▶ _Exercise_
Return only the lines from the top of the material through the line marked by "t**2) * h * _M[i+1])", unaltered.

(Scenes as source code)
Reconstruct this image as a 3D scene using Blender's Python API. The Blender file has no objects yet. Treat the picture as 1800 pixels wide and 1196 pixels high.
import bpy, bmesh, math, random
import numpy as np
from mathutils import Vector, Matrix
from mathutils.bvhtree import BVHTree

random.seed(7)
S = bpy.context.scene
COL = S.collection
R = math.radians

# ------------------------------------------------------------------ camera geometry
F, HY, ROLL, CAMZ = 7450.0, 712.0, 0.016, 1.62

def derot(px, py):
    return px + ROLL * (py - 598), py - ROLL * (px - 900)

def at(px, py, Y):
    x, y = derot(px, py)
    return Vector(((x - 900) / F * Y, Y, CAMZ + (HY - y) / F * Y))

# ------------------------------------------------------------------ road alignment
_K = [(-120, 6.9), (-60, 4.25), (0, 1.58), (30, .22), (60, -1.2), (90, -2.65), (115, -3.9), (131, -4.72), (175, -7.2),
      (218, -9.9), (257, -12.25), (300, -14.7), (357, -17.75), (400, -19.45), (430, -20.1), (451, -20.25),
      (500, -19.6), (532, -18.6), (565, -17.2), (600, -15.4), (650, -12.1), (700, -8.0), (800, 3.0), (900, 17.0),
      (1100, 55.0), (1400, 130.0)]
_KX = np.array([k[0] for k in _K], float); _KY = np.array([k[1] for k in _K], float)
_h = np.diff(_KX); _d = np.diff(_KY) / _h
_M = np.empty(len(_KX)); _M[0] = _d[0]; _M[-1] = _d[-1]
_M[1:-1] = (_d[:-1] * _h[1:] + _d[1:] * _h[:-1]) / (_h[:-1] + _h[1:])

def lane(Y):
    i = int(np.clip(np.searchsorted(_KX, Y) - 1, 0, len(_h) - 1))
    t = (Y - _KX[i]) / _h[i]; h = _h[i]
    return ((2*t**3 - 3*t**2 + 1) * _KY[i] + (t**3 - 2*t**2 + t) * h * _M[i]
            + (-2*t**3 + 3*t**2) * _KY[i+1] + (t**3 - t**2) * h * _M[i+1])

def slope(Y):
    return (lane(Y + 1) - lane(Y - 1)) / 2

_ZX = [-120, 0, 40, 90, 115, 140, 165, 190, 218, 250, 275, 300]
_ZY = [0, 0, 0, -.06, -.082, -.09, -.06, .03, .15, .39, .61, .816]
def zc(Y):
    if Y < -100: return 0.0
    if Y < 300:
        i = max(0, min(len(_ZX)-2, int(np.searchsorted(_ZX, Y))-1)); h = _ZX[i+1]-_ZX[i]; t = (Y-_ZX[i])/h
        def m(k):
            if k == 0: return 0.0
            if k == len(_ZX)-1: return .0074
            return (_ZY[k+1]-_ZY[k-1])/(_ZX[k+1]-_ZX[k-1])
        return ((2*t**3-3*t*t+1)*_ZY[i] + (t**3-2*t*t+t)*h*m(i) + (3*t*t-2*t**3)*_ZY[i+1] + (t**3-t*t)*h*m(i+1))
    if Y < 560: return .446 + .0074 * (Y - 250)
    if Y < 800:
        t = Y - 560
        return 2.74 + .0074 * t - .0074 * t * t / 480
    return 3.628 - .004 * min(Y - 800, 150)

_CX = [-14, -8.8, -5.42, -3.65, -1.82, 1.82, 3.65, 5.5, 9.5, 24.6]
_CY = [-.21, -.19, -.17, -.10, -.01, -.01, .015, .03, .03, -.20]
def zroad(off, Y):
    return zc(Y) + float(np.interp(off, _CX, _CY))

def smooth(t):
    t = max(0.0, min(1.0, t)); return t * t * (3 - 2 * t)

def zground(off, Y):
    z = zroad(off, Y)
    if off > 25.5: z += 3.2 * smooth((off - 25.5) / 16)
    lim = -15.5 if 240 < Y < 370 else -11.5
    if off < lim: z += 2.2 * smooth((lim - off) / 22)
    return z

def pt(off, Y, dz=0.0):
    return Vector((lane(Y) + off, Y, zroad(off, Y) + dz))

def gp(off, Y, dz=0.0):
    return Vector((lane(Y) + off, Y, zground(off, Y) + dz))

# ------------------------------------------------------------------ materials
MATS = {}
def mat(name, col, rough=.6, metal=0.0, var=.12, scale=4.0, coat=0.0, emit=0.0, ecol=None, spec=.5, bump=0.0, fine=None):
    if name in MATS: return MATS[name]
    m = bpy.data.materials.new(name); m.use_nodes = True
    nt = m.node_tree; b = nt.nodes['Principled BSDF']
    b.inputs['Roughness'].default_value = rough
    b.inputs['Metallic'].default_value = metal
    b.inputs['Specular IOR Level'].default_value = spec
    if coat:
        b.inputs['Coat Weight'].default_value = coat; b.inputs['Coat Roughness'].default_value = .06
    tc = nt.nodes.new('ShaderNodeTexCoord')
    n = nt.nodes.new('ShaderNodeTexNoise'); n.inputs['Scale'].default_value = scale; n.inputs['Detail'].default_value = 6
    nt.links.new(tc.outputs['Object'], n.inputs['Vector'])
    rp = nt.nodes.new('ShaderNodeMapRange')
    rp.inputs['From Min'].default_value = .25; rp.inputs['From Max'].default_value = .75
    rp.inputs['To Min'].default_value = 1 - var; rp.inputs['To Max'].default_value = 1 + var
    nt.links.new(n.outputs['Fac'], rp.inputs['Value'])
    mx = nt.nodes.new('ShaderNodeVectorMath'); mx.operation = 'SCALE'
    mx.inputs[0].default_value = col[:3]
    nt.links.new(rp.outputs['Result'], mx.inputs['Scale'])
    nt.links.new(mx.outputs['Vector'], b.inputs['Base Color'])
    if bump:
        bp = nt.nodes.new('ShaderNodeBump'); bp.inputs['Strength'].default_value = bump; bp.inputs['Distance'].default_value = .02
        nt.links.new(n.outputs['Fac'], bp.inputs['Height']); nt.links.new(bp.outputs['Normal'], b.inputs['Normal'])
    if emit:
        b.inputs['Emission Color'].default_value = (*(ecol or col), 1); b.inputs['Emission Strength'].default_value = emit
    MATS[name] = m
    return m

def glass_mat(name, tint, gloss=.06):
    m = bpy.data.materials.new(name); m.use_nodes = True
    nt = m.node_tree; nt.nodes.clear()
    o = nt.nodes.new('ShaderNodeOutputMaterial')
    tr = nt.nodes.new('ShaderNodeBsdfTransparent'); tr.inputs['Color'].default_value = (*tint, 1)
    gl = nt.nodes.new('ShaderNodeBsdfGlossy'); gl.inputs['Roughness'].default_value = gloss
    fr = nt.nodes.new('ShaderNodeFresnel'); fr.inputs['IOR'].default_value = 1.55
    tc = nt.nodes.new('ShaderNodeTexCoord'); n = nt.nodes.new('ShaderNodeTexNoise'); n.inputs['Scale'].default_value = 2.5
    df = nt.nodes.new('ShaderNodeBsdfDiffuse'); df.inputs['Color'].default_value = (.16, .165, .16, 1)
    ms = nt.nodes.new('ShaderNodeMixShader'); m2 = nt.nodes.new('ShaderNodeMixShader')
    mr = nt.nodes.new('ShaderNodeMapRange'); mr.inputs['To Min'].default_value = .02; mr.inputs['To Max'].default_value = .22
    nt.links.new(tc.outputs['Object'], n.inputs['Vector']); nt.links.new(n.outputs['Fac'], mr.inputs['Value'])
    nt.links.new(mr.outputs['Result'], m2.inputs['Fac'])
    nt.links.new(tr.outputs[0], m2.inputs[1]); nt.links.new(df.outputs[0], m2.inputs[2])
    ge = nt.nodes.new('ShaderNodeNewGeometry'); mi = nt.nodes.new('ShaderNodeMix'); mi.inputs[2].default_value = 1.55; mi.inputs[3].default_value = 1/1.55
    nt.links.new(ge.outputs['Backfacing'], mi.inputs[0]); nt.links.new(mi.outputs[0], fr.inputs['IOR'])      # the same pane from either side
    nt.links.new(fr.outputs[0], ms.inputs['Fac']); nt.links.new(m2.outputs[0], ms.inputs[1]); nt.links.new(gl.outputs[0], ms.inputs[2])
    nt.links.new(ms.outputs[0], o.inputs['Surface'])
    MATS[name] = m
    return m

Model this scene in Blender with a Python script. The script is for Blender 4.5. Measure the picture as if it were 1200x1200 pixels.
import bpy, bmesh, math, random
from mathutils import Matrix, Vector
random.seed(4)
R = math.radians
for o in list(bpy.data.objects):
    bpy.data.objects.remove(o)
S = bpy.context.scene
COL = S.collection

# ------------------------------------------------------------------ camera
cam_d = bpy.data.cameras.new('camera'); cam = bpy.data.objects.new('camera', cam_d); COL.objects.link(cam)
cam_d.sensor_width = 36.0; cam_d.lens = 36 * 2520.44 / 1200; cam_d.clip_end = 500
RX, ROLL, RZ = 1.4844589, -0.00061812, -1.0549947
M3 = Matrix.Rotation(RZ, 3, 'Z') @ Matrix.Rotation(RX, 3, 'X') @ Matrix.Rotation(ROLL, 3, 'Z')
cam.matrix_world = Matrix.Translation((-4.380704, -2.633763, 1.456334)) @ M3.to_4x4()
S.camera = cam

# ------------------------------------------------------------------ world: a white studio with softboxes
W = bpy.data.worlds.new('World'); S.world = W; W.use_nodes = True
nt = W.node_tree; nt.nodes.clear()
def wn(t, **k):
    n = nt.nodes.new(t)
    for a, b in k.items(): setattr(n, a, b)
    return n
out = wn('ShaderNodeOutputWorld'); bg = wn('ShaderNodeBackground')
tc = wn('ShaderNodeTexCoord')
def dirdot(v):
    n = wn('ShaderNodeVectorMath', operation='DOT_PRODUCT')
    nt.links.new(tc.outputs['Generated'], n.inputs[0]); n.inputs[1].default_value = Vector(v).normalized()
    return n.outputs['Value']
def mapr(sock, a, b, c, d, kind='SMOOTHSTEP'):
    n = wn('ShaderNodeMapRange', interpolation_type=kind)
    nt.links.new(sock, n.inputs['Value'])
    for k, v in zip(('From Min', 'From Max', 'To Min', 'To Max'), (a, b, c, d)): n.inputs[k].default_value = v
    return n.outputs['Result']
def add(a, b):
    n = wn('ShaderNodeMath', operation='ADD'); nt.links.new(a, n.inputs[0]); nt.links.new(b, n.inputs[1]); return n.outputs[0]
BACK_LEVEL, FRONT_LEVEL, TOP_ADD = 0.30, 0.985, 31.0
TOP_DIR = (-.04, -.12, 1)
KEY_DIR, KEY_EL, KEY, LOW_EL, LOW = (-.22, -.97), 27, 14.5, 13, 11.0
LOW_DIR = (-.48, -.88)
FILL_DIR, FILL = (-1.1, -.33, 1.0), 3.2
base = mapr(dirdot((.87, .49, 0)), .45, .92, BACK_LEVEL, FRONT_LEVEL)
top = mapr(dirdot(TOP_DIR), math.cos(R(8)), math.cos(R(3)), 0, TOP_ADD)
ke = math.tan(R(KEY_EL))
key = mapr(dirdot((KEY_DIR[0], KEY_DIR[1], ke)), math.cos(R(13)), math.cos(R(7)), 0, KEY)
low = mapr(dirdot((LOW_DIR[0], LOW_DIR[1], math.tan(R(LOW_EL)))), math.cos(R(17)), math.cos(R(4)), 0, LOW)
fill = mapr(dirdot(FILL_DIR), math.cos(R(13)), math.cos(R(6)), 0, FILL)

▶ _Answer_
Reconstruct this image as a 3D scene using Blender's Python API. The Blender file has no objects yet. Treat the picture as 1800 pixels wide and 1196 pixels high.
import bpy, bmesh, math, random
import numpy as np
from mathutils import Vector, Matrix
from mathutils.bvhtree import BVHTree

random.seed(7)
S = bpy.context.scene
COL = S.collection
R = math.radians

# ------------------------------------------------------------------ camera geometry
F, HY, ROLL, CAMZ = 7450.0, 712.0, 0.016, 1.62

def derot(px, py):
    return px + ROLL * (py - 598), py - ROLL * (px - 900)

def at(px, py, Y):
    x, y = derot(px, py)
    return Vector(((x - 900) / F * Y, Y, CAMZ + (HY - y) / F * Y))

# ------------------------------------------------------------------ road alignment
_K = [(-120, 6.9), (-60, 4.25), (0, 1.58), (30, .22), (60, -1.2), (90, -2.65), (115, -3.9), (131, -4.72), (175, -7.2),
      (218, -9.9), (257, -12.25), (300, -14.7), (357, -17.75), (400, -19.45), (430, -20.1), (451, -20.25),
      (500, -19.6), (532, -18.6), (565, -17.2), (600, -15.4), (650, -12.1), (700, -8.0), (800, 3.0), (900, 17.0),
      (1100, 55.0), (1400, 130.0)]
_KX = np.array([k[0] for k in _K], float); _KY = np.array([k[1] for k in _K], float)
_h = np.diff(_KX); _d = np.diff(_KY) / _h
_M = np.empty(len(_KX)); _M[0] = _d[0]; _M[-1] = _d[-1]
_M[1:-1] = (_d[:-1] * _h[1:] + _d[1:] * _h[:-1]) / (_h[:-1] + _h[1:])

def lane(Y):
    i = int(np.clip(np.searchsorted(_KX, Y) - 1, 0, len(_h) - 1))
    t = (Y - _KX[i]) / _h[i]; h = _h[i]
    return ((2*t**3 - 3*t**2 + 1) * _KY[i] + (t**3 - 2*t**2 + t) * h * _M[i]
            + (-2*t**3 + 3*t**2) * _KY[i+1] + (t**3 - t**2) * h * _M[i+1])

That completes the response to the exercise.